[Rows from a 3D scene dataset]

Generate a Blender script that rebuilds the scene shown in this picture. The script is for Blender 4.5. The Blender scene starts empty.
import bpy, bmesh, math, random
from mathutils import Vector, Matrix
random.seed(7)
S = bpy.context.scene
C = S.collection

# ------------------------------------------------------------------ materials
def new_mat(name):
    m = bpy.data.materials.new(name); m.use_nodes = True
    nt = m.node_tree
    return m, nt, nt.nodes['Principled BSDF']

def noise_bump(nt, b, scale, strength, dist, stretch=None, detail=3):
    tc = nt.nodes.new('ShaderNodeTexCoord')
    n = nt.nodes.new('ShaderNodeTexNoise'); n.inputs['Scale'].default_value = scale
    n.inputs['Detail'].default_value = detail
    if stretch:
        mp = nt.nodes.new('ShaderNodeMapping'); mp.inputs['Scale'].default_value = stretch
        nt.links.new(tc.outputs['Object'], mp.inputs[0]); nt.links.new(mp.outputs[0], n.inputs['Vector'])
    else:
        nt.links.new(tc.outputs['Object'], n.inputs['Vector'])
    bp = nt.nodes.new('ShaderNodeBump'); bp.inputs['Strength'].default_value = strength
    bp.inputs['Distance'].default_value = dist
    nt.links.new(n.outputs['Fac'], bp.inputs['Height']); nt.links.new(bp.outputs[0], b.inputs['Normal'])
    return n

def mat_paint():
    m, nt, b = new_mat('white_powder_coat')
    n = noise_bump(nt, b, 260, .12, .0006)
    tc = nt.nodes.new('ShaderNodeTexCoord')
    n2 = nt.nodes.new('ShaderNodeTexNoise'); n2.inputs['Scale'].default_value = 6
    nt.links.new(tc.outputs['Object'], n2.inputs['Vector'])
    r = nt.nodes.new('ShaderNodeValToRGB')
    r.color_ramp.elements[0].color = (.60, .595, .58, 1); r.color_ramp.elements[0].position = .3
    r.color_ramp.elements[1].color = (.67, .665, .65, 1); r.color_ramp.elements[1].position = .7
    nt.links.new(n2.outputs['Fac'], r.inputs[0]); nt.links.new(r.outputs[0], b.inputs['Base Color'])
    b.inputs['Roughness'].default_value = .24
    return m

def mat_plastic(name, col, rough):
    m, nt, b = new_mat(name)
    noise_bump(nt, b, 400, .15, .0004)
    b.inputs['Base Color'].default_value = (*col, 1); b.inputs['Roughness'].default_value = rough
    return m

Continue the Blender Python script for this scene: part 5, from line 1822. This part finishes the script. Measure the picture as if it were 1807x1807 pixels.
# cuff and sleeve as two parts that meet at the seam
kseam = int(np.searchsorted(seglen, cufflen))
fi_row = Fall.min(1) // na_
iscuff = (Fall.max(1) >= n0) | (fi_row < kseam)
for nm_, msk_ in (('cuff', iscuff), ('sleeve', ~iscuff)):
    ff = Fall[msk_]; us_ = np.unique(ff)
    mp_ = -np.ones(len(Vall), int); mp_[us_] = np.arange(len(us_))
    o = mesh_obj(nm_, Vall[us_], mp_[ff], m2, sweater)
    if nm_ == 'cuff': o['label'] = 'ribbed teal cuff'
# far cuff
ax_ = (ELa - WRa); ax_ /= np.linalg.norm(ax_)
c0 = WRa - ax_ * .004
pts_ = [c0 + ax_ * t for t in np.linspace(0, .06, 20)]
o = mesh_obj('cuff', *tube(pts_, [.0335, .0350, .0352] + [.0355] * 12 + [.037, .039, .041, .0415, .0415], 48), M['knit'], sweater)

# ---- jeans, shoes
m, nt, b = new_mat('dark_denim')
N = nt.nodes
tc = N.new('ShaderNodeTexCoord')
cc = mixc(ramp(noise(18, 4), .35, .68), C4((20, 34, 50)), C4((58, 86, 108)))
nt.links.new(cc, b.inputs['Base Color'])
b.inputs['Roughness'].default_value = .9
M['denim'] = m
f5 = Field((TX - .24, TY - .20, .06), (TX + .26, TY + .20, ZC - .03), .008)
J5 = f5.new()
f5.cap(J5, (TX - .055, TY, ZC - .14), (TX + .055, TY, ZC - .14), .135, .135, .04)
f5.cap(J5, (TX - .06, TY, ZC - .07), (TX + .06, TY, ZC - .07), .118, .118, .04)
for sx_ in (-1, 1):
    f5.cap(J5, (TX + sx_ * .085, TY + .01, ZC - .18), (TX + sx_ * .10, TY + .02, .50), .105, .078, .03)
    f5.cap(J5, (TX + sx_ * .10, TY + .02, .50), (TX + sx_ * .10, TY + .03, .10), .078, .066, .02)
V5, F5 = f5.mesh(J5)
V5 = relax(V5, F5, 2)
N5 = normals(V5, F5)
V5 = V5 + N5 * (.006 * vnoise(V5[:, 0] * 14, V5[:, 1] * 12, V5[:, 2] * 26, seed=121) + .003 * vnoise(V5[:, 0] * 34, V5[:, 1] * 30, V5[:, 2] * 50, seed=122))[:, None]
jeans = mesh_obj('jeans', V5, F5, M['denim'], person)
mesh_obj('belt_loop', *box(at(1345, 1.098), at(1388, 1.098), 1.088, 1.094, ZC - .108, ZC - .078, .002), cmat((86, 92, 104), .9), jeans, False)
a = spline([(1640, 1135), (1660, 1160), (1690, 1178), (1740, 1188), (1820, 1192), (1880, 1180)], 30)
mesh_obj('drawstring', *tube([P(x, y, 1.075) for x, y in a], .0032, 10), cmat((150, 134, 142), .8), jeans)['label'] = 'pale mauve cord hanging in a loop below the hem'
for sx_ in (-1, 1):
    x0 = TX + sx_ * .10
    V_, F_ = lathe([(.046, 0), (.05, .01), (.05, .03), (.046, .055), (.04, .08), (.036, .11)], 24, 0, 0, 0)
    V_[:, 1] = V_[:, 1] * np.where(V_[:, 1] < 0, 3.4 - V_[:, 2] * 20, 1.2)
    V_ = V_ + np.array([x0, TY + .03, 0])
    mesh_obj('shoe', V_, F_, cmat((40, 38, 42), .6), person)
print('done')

### Short task
Give back, word for word, only the lines above from the line holding "Continue the Blender" to the line holding "o = mesh_obj('cuff', *tube(pts_, [.0335, .0350, .0352]", both included.

### Full answer
Continue the Blender Python script for this scene: part 5, from line 1822. This part finishes the script. Measure the picture as if it were 1807x1807 pixels.
# cuff and sleeve as two parts that meet at the seam
kseam = int(np.searchsorted(seglen, cufflen))
fi_row = Fall.min(1) // na_
iscuff = (Fall.max(1) >= n0) | (fi_row < kseam)
for nm_, msk_ in (('cuff', iscuff), ('sleeve', ~iscuff)):
    ff = Fall[msk_]; us_ = np.unique(ff)
    mp_ = -np.ones(len(Vall), int); mp_[us_] = np.arange(len(us_))
    o = mesh_obj(nm_, Vall[us_], mp_[ff], m2, sweater)
    if nm_ == 'cuff': o['label'] = 'ribbed teal cuff'
# far cuff
ax_ = (ELa - WRa); ax_ /= np.linalg.norm(ax_)
c0 = WRa - ax_ * .004
pts_ = [c0 + ax_ * t for t in np.linspace(0, .06, 20)]
o = mesh_obj('cuff', *tube(pts_, [.0335, .0350, .0352] + [.0355] * 12 + [.037, .039, .041, .0415, .0415], 48), M['knit'], sweater)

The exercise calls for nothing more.